Ana Gallego Cuiñas y Erika Martínez. A pulmón.

julio 31, 2023

Ana Gallego Cuiñas y Erika Martínez, A pulmón
Esdrújula, 2017. 176 páginas.

Recopilación de artículos y entrevistas sobre la edición independiente en español. Se incluyen mayoritariamente editoriales españoles pero también algunas latinoamericanas. Por un lado me ha decepcionado un poco porque pensaba que sería un manual para orientar a editores incipientes, pero por otro las reflexiones que se incluyen aquí me han resultado de mucho interés.

Cada vez se conforma más un mercado dual, por un lado las editoriales gigantescas que se suelen centrar en los libros superventas -aunque tengan colecciones de más prestigio- y las pequeñas editoriales que pelean por buscar un hueco en el mercado y que a veces consiguen el éxito suficiente para tener un tamaño decente sin perder su carácter.

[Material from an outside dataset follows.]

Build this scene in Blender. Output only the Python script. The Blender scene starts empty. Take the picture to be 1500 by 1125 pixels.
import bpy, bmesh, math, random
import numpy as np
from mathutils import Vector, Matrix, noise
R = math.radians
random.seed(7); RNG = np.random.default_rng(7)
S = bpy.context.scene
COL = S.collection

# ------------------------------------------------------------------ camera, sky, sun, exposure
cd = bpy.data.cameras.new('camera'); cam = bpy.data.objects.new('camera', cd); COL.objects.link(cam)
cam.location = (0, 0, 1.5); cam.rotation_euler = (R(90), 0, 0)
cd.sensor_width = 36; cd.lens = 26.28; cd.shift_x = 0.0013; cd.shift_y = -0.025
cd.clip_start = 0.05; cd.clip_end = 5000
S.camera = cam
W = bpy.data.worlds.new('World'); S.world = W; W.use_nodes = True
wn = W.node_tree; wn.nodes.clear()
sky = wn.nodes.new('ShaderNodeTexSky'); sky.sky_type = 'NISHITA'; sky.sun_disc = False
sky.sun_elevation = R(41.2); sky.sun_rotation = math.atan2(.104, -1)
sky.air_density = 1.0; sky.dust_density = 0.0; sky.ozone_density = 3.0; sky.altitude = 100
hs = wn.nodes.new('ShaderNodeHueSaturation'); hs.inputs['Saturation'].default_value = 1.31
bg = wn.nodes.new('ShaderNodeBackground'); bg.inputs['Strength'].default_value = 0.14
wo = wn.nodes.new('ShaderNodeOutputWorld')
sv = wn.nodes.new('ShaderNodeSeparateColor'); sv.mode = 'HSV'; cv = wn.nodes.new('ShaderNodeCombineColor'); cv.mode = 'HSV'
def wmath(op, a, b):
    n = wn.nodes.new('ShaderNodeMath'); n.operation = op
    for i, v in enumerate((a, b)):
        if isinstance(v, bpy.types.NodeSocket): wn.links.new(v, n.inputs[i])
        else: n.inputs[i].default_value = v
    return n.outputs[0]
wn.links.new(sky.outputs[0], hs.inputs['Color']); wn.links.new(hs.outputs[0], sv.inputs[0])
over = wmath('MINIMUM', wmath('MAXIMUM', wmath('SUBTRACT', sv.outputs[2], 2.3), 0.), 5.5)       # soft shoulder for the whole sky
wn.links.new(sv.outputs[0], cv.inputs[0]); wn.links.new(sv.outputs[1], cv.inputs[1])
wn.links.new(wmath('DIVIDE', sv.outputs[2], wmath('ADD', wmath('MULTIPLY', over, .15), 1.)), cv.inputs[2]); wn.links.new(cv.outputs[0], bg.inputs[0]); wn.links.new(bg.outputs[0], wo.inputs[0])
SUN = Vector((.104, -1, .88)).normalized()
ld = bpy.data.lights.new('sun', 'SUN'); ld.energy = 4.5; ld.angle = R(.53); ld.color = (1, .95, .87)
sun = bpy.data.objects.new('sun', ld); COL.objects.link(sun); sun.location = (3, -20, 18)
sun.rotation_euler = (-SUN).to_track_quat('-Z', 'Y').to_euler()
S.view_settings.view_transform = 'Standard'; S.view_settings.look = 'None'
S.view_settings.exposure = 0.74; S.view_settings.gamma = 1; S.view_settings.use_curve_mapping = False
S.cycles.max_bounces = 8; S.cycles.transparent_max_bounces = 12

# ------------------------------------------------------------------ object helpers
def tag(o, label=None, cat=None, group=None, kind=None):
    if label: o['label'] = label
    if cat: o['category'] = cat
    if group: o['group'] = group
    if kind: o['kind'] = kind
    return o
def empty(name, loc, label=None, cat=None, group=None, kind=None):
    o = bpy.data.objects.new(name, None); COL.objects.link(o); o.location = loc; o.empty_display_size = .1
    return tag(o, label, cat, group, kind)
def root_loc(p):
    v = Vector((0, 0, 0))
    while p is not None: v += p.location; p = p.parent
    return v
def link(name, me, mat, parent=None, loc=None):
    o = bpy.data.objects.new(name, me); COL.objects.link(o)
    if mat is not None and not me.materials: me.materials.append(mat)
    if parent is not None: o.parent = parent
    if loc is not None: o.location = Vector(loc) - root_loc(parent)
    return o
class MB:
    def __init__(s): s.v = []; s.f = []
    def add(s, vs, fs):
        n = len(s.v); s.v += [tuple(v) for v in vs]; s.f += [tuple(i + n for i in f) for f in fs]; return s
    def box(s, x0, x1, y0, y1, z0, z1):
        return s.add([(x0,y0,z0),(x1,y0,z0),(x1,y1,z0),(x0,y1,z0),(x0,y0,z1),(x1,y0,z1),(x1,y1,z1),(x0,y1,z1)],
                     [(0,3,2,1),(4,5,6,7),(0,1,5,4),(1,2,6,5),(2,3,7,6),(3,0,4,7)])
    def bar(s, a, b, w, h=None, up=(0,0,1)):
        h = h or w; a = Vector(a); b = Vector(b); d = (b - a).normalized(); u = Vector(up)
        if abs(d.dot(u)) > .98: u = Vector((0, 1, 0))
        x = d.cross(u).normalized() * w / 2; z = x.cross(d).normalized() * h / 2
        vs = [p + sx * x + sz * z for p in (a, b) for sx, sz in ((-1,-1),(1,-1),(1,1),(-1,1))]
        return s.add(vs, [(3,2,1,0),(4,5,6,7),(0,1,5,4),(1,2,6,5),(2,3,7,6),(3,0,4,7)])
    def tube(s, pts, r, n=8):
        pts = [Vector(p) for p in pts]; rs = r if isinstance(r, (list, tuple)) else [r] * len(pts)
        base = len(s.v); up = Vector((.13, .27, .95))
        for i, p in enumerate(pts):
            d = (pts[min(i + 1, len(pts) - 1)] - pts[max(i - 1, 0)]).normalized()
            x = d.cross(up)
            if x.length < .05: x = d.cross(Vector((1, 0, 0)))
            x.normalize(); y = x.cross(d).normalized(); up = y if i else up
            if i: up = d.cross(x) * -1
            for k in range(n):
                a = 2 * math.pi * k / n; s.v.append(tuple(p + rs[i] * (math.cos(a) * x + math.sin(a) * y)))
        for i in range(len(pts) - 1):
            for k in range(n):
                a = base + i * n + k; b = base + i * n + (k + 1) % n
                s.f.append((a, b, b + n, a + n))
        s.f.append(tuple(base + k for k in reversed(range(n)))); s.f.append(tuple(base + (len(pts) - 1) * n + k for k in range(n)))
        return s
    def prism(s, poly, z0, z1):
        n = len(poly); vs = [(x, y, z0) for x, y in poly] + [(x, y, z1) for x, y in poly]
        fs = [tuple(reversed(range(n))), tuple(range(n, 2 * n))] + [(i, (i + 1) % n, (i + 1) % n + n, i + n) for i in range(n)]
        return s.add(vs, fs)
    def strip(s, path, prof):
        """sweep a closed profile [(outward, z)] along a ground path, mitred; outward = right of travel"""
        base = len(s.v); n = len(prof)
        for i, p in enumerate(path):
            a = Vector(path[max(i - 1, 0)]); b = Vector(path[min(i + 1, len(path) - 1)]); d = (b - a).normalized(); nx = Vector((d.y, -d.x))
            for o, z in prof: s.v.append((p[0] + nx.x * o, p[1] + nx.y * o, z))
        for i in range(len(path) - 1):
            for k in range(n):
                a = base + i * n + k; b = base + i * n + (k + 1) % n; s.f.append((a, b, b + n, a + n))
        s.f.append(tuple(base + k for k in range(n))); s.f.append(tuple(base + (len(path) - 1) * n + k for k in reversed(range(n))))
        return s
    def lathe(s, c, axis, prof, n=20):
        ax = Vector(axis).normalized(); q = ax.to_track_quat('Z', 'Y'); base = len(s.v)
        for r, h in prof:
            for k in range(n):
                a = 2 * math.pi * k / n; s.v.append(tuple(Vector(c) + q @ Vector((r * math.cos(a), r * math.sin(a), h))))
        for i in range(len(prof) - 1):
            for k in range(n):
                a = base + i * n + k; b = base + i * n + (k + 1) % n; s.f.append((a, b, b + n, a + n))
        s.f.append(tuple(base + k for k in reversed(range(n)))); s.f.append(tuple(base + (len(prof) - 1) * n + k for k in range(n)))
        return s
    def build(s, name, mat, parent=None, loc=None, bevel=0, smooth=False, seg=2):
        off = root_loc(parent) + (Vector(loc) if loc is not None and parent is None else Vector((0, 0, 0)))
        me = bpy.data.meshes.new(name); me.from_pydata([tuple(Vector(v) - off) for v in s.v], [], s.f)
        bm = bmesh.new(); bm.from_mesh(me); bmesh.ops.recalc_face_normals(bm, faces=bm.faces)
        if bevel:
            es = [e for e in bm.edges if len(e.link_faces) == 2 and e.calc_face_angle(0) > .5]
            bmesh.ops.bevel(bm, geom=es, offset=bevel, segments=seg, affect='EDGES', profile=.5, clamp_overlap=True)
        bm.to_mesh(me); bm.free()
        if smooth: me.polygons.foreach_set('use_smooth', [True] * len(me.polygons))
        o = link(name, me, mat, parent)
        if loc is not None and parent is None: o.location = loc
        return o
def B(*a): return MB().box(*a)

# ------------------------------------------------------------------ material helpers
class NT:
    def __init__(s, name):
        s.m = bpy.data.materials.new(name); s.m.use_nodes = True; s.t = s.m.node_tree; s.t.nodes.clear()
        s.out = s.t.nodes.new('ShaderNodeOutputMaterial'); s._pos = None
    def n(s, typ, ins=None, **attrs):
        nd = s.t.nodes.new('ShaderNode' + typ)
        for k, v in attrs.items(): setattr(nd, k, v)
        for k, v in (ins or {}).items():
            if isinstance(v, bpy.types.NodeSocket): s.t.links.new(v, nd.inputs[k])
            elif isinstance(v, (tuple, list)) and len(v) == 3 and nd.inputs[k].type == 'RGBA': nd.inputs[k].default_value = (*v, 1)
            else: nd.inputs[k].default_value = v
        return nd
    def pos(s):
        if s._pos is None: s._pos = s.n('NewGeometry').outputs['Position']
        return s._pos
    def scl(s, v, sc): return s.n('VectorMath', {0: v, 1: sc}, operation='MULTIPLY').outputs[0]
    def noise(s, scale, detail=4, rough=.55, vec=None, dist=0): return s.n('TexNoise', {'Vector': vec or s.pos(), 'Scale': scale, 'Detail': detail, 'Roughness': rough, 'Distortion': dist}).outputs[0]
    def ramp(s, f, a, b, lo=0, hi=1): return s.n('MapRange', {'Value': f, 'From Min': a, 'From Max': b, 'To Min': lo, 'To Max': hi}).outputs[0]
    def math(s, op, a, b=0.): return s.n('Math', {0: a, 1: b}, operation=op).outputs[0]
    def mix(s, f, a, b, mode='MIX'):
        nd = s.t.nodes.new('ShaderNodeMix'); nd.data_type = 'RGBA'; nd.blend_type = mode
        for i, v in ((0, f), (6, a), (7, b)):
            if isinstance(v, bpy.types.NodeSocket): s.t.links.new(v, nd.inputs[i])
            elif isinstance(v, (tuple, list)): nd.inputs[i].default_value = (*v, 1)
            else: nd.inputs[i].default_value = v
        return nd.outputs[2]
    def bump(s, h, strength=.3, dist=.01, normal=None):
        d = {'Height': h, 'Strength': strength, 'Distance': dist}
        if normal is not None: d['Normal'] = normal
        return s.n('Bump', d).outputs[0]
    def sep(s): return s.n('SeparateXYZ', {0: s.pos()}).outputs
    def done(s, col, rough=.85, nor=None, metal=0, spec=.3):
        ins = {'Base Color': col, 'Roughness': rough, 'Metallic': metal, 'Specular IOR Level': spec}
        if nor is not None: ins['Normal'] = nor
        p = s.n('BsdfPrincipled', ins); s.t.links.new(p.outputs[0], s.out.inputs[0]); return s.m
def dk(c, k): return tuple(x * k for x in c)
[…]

Me ha gustado mucho -y divertido- el artículo de Tiffany Martínez Sánchez y he disfrutado mucho con el de Pilar Adón (Impedimenta), pero en general resulta curioso asomarse a la trastienda de un oficio que tiene más de apostolado que de industria.

Interesante.

En tercer lugar, algunos de ustedes —acaso los más— se preguntarán con desconcierto creciente ¿quiénes son esas? o ¿quién es esa y a qué grupo representa? o mejor ¿quiénes son las representadas por esa chica que nos está enunciando un párrafo bastante errático y surrealista? Trataremos de responder.
Dijo Borges que «dijo Tennyson que si pudiéramos comprender una sola flor sabríamos quiénes somos», pero por desgracia no nos dedicamos a la floricultura y no sabríamos comprender una flor en su totalidad ni en mil años de adustas e improductivas noches de estudio universitario. Hablemos de eso, de Universidad; de ahí surgimos.
Al principio —no nos remontaremos a la Grecia Clásica ni al Big Bang en esta ocasión— éramos solo unas cuantas personas que frecuentaban de cuando en cuando las mismas clases de la Facultad, cuando en la cafetería hacía mucho frío o demasiado calor. Eso lo teníamos en común. También un ligero interés, cada quien el suyo, por la literatura y todo lo que la rodeaba. Pero lo que de verdad nos unió fue que éramos idiotas, y usaré palabras de Ernesto Sevilla para afirmar que no, «no hay nada más divertido que la amistad entre idiotas».
Así las cosas, empezamos a idear maneras de juntar estas tres cosas anteriores: la cafetería, la literatura y las idioteces. Nos encerramos durante lo que nosotras pensamos fueron dos semanas y un día (pero que en realidad fueron tres días y dos horas de la mañana del cuarto) a pensar maneras, formas, soluciones a nuestros problemas mientras tocábamos la flauta dulce por diversos orificios, bebíamos cerveza y vino, leíamos poemas y/o cuentos y/o relatos y/o cuentos infantiles y/o anuncios por palabras y/o etiquetas de champú y/o captchas y/o las hojas del té, y acompañábamos todo eso por nuestras ya más que conocidas idioteces. Al final no llegamos a ninguna conclusión y, tras una semana y ocho días sin salir de casa, decidimos hacer eso mismo en un bar. El problema fue que descubrimos que había mucha gente a la que le gustaba hacer lo mismo y el primer bar se llenó y lo tomamos por costumbre y cada vez que nos encerramos durante dos días y una tarde por la mañana para hacer lo que más nos gusta, después solemos ir a un bar a celebrar nuestra libertad haciendo lo mismo que encerrados, pero en otro sitio y siempre viene gente, mucha gente a vernos, a verse a ellas mismas leyendo, bebiendo, o haciendo lo que sea en ese espacio que hemos tenido a bien llamar Noches Literarias.
Respecto al nombre, simplemente era más sencillo que Compuglobalhipermeganet, e igualmente improbable que alguien se decidiera a poner tan mal nombre a cualesquiera de las empresas que emprendiere. O eso parecía, porque ya les hemos dicho que existe una molesta coincidencia onomástica con una extraña editorial mexicana. Eso nos llevó a darnos cuenta de que más allá del borgeano mecanismo de unir letras al azar (o el burnsiano mecanismo de poner a monos frente a máquinas de escribir) la originalidad —al menos la originalidad lingüísticamente coherente— es imposible.
A partir de ahí, fijamos nuestro objetivo esencial: no ser originales. Habrá quien arguya que eso ya constituye una forma de originalidad, pero hay un profesor de universidad gringo que ya postuló que la literatura no «debía» ser original; su originalísima propuesta nos salvó a nosotras de la originalidad.